J.B.M. : Bien entendu, cela reste un investissement risqué pour les souscripteurs. Le marché dans lequel nous évoluons est un marché de gré à gré dans lequel il faut réussir à bien cerner l’émetteur et à vérifier sa crédibilité. Il ne faut pas négliger le porteur du projet, tout comme il est nécessaire de s’entourer de juristes spécialisés compétents.

Ces précautions permettent de limiter au maximum les risques de contentieux en cas de défaut de paiement. Par exemple, en rédigeant parfaitement la partie liées au garantie et à leurs mécanismes d’exercices. Dans le cas d’un défaut de paiement, l’émetteur peut être de mauvaise foi et essayer de remettre en cause les contrats et garanties qui avaient été signés entre les parties.

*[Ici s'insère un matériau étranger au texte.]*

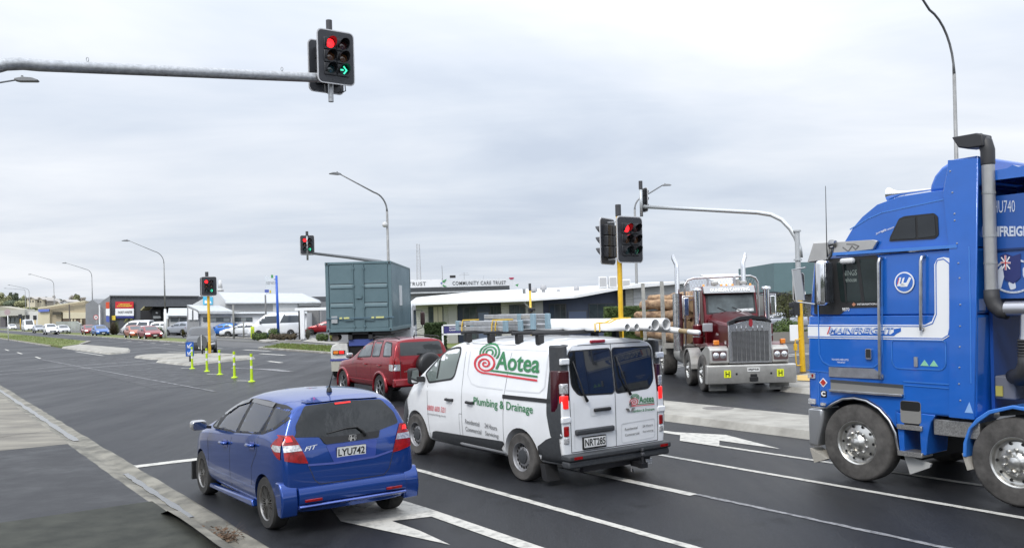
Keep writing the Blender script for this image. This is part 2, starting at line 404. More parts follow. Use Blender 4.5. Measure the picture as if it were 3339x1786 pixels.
def finish_body(name, me, m, parent, arches, levels=2):
    bm = bmesh.new(); bm.from_mesh(me); bmesh.ops.remove_doubles(bm, verts=bm.verts, dist=2e-4)
    bmesh.ops.recalc_face_normals(bm, faces=bm.faces); bm.to_mesh(me); bm.free()
    o = link(name, me, [m, DARK], parent, True)
    o.parent = None
    if levels:
        sub = o.modifiers.new('s', 'SUBSURF'); sub.levels = levels; sub.render_levels = levels
    bpy.context.view_layer.update()
    me2 = bpy.data.meshes.new_from_object(o.evaluated_get(bpy.context.evaluated_depsgraph_get())); o.modifiers.clear(); o.data = me2
    LAST_SKIN[0] = Skin(o)
    if arches:
        cm = MB()
        for (u, r, wz, dep, Wv) in arches:
            for sg in (1, -1):
                n = 32; pts = [(u + r * math.cos(2 * PI * k / n), wz + r * math.sin(2 * PI * k / n)) for k in range(n)]
                cm.prism(pts, sg * (Wv - dep), sg * (Wv + .4), 'y')
        c = link('cutter', cm.mesh('cutter'), DARK)
        b = o.modifiers.new('b', 'BOOLEAN'); b.operation = 'DIFFERENCE'; b.object = c; b.solver = 'EXACT'
        bpy.context.view_layer.update()
        me3 = bpy.data.meshes.new_from_object(o.evaluated_get(bpy.context.evaluated_depsgraph_get())); o.modifiers.clear(); o.data = me3
        bpy.data.objects.remove(c)
        for pl in me3.polygons:
            q = pl.center
            for (u, r, wz, dep, Wv) in arches:
                dd = math.hypot(q.x - u, q.z - wz)
                if Wv + .1 > abs(q.y) > Wv - dep - .01 and dd < r + .004 and (dd < r - .02 or abs(pl.normal.y) < .5): pl.material_index = 1; break
    o.data.materials.clear(); o.data.materials.append(m); o.data.materials.append(DARK)
    o.data.polygons.foreach_set('use_smooth', [True] * len(o.data.polygons))
    try: o.data.set_sharp_from_angle(angle=R(50))
    except Exception: pass
    o.parent = parent
    return o
_wc = {}
def wheel(parent, u, v, R_, wd, rim, style, tm=None, rm=None, right=False, z=None):
    key = (R_, wd, rim, style, tm.name if tm else '', rm.name if rm else '')
    if key not in _wc:
        tm = tm or TYRE; rm = rm or ALU; n = 48; T = MB(); h = wd / 2
        T.lathe([(rim * .98, -h * .9), (rim, -h), (R_ * .8 + rim * .2, -h * 1.02), (R_ * .95, -h * .95), (R_ * .985, -h * .82), (R_, -h * .6), (R_, h * .6), (R_ * .985, h * .82), (R_ * .95, h * .95), (R_ * .8 + rim * .2, h * 1.02), (rim, h), (rim * .98, h * .9)], 'y', n)
        tme = T.mesh('tyre'); D = MB(); D.lathe([(rim * .99, h * .55), (rim * .98, -h * .9), (0.001, -h * .9)], 'y', 32); 
        Rm = MB(); a1 = 0 if style != 'truck' else 0
        Rm.lathe([(rim * .98, h * .86), (rim * 1.03, h * .96), (rim * 1.04, h * 1.0), (rim * .98, h * 1.0), (rim * .93, h * .88), (rim * .9, h * .55)], 'y', 40)
        if style == 'truck':
            Rm.lathe([(rim * .93, h * .88), (rim * .88, h * .62), (rim * .80, h * .58), (rim * .58, h * .80), (rim * .5, h * .84), (rim * .40, h * .84), (rim * .30, h * 1.0), (rim * .22, h * 1.3), (rim * .1, h * 1.42), (0.001, h * 1.44)], 'y', 40)
            for k in range(10):
                a = 2 * PI * (k + .5) / 10; x, y_ = rim * .49 * math.cos(a), rim * .49 * math.sin(a)
                Rm.lathe([(.022, h * .84), (.022, h * .98), (.014, h * 1.06), (0.001, h * 1.06)], 'y', 10, (x, 0, y_))
                a = 2 * PI * k / 10; x, y_ = rim * .76 * math.cos(a), rim * .76 * math.sin(a)
                Rm.lathe([(.020, h * .74), (0.001, h * .74)], 'y', 12, (x, 0, y_), mi=1)
        elif style == 'steel':
            Rm.lathe([(rim * .93, h * .7), (rim * .86, h * .45), (rim * .74, h * .42), (rim * .62, h * .62), (rim * .5, h * .66)], 'y', 40)
            Rm.lathe([(rim * .5, h * .66), (rim * .47, h * .82), (rim * .25, h * .9), (0.001, h * .9)], 'y', 32, mi=1)
            for k in range(16):
                a = 2 * PI * k / 16; x, y_ = rim * .76 * math.cos(a), rim * .76 * math.sin(a)
                Rm.lathe([(.021, h * .55), (0.001, h * .55)], 'y', 10, (x, 0, y_), mi=2)
        else:
            ns, twist = {'mesh': (9, .16), 'five': (5, 0), 'six': (6, 0), 'ten': (10, 0)}[style]
            Rm.lathe([(rim * .20, h * .55), (rim * .2, h * .82), (rim * .1, h * .86), (0.001, h * .86)], 'y', 20)
            for k in range(ns):
                for sg in ((1, -1) if style == 'mesh' else (1,)):
                    a0 = 2 * PI * k / ns; a1 = a0 + twist * sg; wsp = rim * (.04 if style == 'mesh' else (.17 if ns < 8 else .07))
                    A = Vector((math.cos(a0) * rim * .12, h * .74, math.sin(a0) * rim * .12)); B = Vector((math.cos(a1) * rim * .95, h * .8, math.sin(a1) * rim * .95))
                    Rm.bar(A, B, wsp, wsp * .7 if style != 'mesh' else wsp)
                if style == 'mesh':
                    a0 = 2 * PI * (k + .5) / ns; Rm.bar((math.cos(a0) * rim * .45, h * .76, math.sin(a0) * rim * .45), (math.cos(a0) * rim * .95, h * .8, math.sin(a0) * rim * .95), rim * .035)
        _wc[key] = (tme, D.mesh('wheel_well'), Rm.mesh('rim'), tm, rm)
    tme, dme, rme, tm, rm = _wc[key]
    e = link('wheel', dme, None, parent, True)
    if not len(dme.materials): dme.materials.append(DARK)
    e.location = (u, v, R_ if z is None else z)
    if right: e.rotation_euler = (0, 0, PI)
    t = link('tyre', tme, None, e, True, 35)
    if not len(tme.materials): tme.materials.append(tm)
    r_ = link('rim', rme, None, e, True, 30)
    if not len(rme.materials):
        rme.materials.append(rm); rme.materials.append(PLAS if style == 'steel' else DARK); rme.materials.append(DARK)
    return e
def copy_tree(o, parent=None):
    c = o.copy(); COL.objects.link(c); c.parent = parent
    for ch in list(o.children): copy_tree(ch, c)
    return c
# ================================================================ GROUND
def nodes(m): return m.node_tree, m.node_tree.nodes['Principled BSDF']
ASPH = bpy.data.materials.new('asphalt'); ASPH.use_nodes = True; MATS['asphalt'] = ASPH
n_, b_ = nodes(ASPH)
def N_(t, **k):
    x = n_.nodes.new(t)
    for a, b in k.items(): setattr(x, a, b)
    return x
def L_(a, b): n_.links.new(a, b)
tcn = N_('ShaderNodeTexCoord')
def noise_(scale, det=6, ro=.6, sc=(1, 1, 1), rot=0.0):
    mp = N_('ShaderNodeMapping'); mp.inputs['Scale'].default_value = sc; mp.inputs['Rotation'].default_value = (0, 0, rot); L_(tcn.outputs['Object'], mp.inputs[0])
    x = N_('ShaderNodeTexNoise'); x.inputs['Scale'].default_value = scale; x.inputs['Detail'].default_value = det; x.inputs['Roughness'].default_value = ro
    L_(mp.outputs[0], x.inputs['Vector']); return x.outputs['Fac']
def mr_(f, a, b, c, d):
    x = N_('ShaderNodeMapRange'); 
    for i, v in enumerate((a, b, c, d)): x.inputs[i + 1].default_value = v
    L_(f, x.inputs[0]); return x.outputs[0]
def mul_(a, b, op='MULTIPLY'):
    x = N_('ShaderNodeMath', operation=op)
    for i, v in enumerate((a, b)):
        if isinstance(v, (int, float)): x.inputs[i].default_value = v
        else: L_(v, x.inputs[i])
    return x.outputs[0]
wear = noise_(.9, 7, .65, (1, .12, 1), -TH)          # long streaks along the lanes: rotate into the road frame
blot = noise_(.16, 5, .55); grain = noise_(38, 3, .7); agg = noise_(130, 2, .8)
val = mul_(mul_(mr_(wear, .35, .65, .7, 1.45), mr_(blot, .35, .65, .8, 1.2)), mul_(mr_(grain, .3, .7, .5, 1.6), mr_(agg, .3, .7, .7, 1.35)))
stain = mr_(noise_(1.9, 3, .5), .60, .72, 1.0, .55); crack = mr_(noise_(.55, 9, .75, (1, .5, 1), -TH), .495, .505, 0.0, 1.0)
val = mul_(val, stain)
cc = N_('ShaderNodeCombineColor'); 
L_(mul_(val, .017), cc.inputs[0]); L_(mul_(val, .018), cc.inputs[1]); L_(mul_(val, .0205), cc.inputs[2]); L_(cc.outputs[0], b_.inputs['Base Color'])
L_(mul_(mr_(wear, .3, .7, .36, .58), mr_(blot, .3, .7, .82, 1.15)), b_.inputs['Roughness'])
b_.inputs['Specular IOR Level'].default_value = .22
bp_ = N_('ShaderNodeBump'); bp_.inputs['Strength'].default_value = .55; bp_.inputs['Distance'].default_value = .006
L_(mul_(agg, mul_(grain, 1.0), 'ADD'), bp_.inputs['Height']); L_(bp_.outputs[0], b_.inputs['Normal'])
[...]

C.F. : Chez Carte Financement, comment accompagnez-vous les entreprises qui ont recours à ce type de financement ? Quels conseils leur donneriez-vous ?

J.B.M. : Carte Financement conseille et accompagne l’entreprise dans toutes les étapes de son projet : préparation de « l’Info Mémo » présentant la société, recherche des investisseurs industriels ou financiers susceptibles d’être intéressés par l’opération, mise en relation entre l’entreprise et les investisseurs/partenaires mais aussi des spécialistes — avocats, notaires, consultants, experts-comptables, etc. — négociations des termes financiers de l’opération et, surtout, vérification de leur cohérence dans la documentation juridique.

Cette dernière étape est très importante, puisque certains détails peuvent s’avérer déterminants dans le cas où l’opération ne se déroulait pas exactement comme prévue. Nous conseillons fortement nos clients de bien respecter les obligations de suivi de l’opération et de maintenir une bonne relation avec les investisseurs tout au long du projet.